13 Jan 2010, 1:57 am

Sand wrote:
There is no virtue in granting unearned trust. That is mere gullibility.

Well said, Sand.


_________________
I'm Vince. I make the music. And puppet.
http://www.swenglish.nu


iamnotaparakeet
Veteran
Veteran

User avatar

Joined: 31 Jul 2007
Age: 38
Gender: Male
Posts: 25,091
Location: 0.5 Galactic radius

13 Jan 2010, 2:10 am

Vince wrote:
Sand wrote:
There is no virtue in granting unearned trust. That is mere gullibility.

Well said, Sand.


Yes, which counts both of you out.



Sand
Veteran
Veteran

User avatar

Joined: 15 Sep 2007
Age: 98
Gender: Male
Posts: 11,484
Location: Finland

13 Jan 2010, 2:16 am

iamnotaparakeet wrote:
Vince wrote:
Sand wrote:
There is no virtue in granting unearned trust. That is mere gullibility.

Well said, Sand.


Yes, which counts both of you out.


The perception of which place is out and which is in is apparently rather personal.



iamnotaparakeet
Veteran
Veteran

User avatar

Joined: 31 Jul 2007
Age: 38
Gender: Male
Posts: 25,091
Location: 0.5 Galactic radius

13 Jan 2010, 2:22 am

Sand wrote:
iamnotaparakeet wrote:
Vince wrote:
Sand wrote:
There is no virtue in granting unearned trust. That is mere gullibility.

Well said, Sand.


Yes, which counts both of you out.


The perception of which place is out and which is in is apparently rather personal.

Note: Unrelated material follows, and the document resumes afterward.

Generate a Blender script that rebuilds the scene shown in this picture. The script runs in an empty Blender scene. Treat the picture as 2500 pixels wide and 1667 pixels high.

I do not wish for another flame war with you. What I mean is that neither of you have earned my trust. Vince because I don't know him at all, and you have worked to remove any particle of trust which I would normally entrust to an internet friend. Congrats on your endeavor, since you have achieved your goal.



Meadow
Veteran
Veteran

User avatar

Joined: 3 Dec 2009
Age: 64
Gender: Female
Posts: 2,067

13 Jan 2010, 2:25 am

People created God, and the origins of the universe have nothing to do with such man-made nonsense.



iamnotaparakeet
Veteran
Veteran

User avatar

Joined: 31 Jul 2007
Age: 38
Gender: Male
Posts: 25,091
Location: 0.5 Galactic radius

13 Jan 2010, 2:27 am

Meadow wrote:
People created God


This is a positive claim, so prove it.